An Inconvenient Newspaper: Robert Cox and the Buenos Aires Herald

"I know what a country without journalism means, and it’s the most terrible thing you can think of.”

“An Inconvenient Newspaper” is an essay about the recent closure of the Buenos Aires Herald, a paper that wrote against the Argentine military dictatorship, in English, in the 1970s and 1980s. The Buenos Aires Herald closed in July, just as an Argentine indigenous rights activist disappeared. The full profile of Robert Cox, the director of the Herald, was published in a Portuguese translation in issue no. 133 of the Brazilian magazine Piauí, released in October 2017. This English translation is an abridged version of the original Spanish article by Josefina Licitra.

“Any news?” That’s how Robert Cox greets me. He says “hello” and “nice to meet you” with an affectionate kiss on the cheek. But in the following sentence he always probes for the unexpected, for the possibility of news. It’s 10 a.m. on a Thursday and Cox looks like he just woke up. His eyes are still sleepy and his white hair finger-combed.

“Not that I know of,” I reply.

Cox makes coffee in the kitchen and brings it to the living room: a pleasant space scattered with paintings, family photos, and other decorations. He lives with his wife, Maud Daverio, in Charleston—in the United States—but also keeps this old, elegant Buenos Aires apartment, which he visits every year. This is where he lived after getting married, in 1961. This is where his five children were born. This is where he lived when the Buenos Aires Herald, the English-language newspaper that he directed from 1968 to 1979—one of a kind in Latin America—became the Argentinian publication that spoke out about human rights violations during the last military dictatorship, at a time when no other media institution would. And this is the place that he had to leave when a series of threats—also directed against his wife and one of his children—forced his family into exile.

Cox looks through the voile curtains. Outside the window is a narrow street lined with the pompous buildings of the Recoleta neighborhood, one of the most European areas of Buenos Aires. “I don’t know what happened with Santiago Maldonado…” he says, and clicks his tongue with an audible tsk. “Still no news? Weird.”

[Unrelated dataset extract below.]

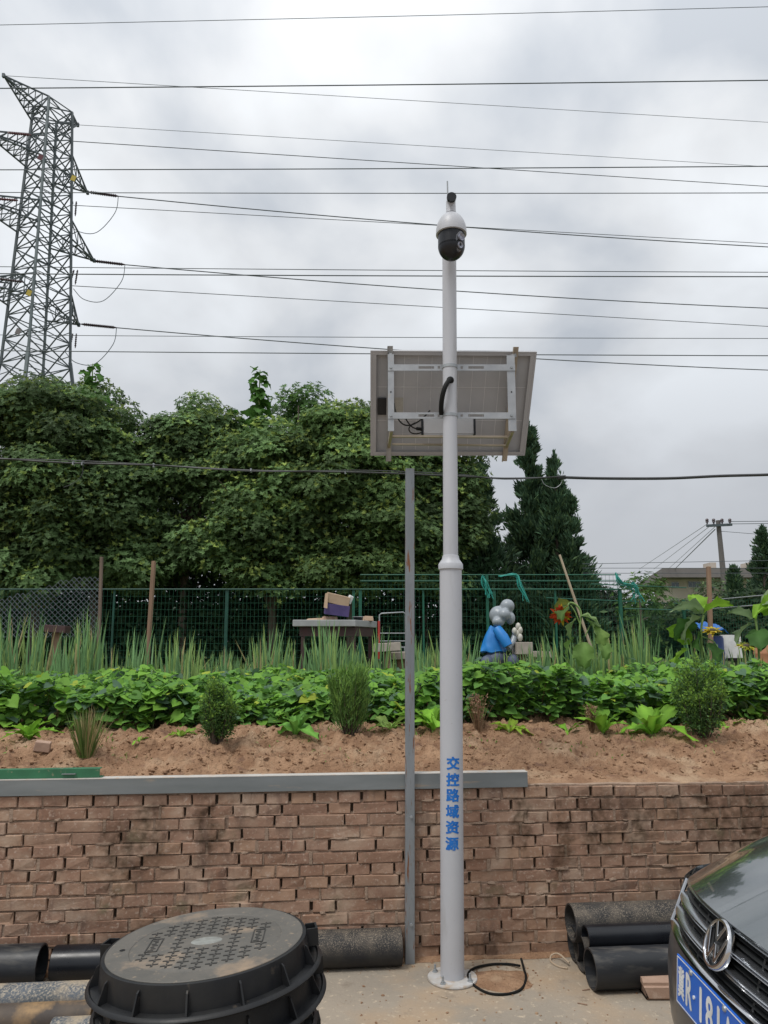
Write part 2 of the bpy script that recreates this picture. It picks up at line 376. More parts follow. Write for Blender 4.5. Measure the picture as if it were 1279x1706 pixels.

Santiago Maldonado is—was?—an artisan who supported the struggle of radical indigenous groups that reclaim land in Patagonia. This past August 1st, after a protest that stopped traffic, he disappeared in the middle of a confrontation with the Gendarmería—border officers. Some say that the police arrested him and accidentally killed him through the use of excessive force. Others say that there is no evidence to show that the government was at fault—and to this day there still isn’t—but they also can’t come up with a different explanation for his disappearance. Since then, demands to find Maldonado alive—or to find him at all—have deepened the divisions between Argentina’s governing party and its opposition. While the government refers to Maldonado as an “artisan,” kirchneristas and left-wing parties call him a desaparecido—one of the “disappeared.”

That term, in Argentina, dredges up the history in which Robert Cox was involved.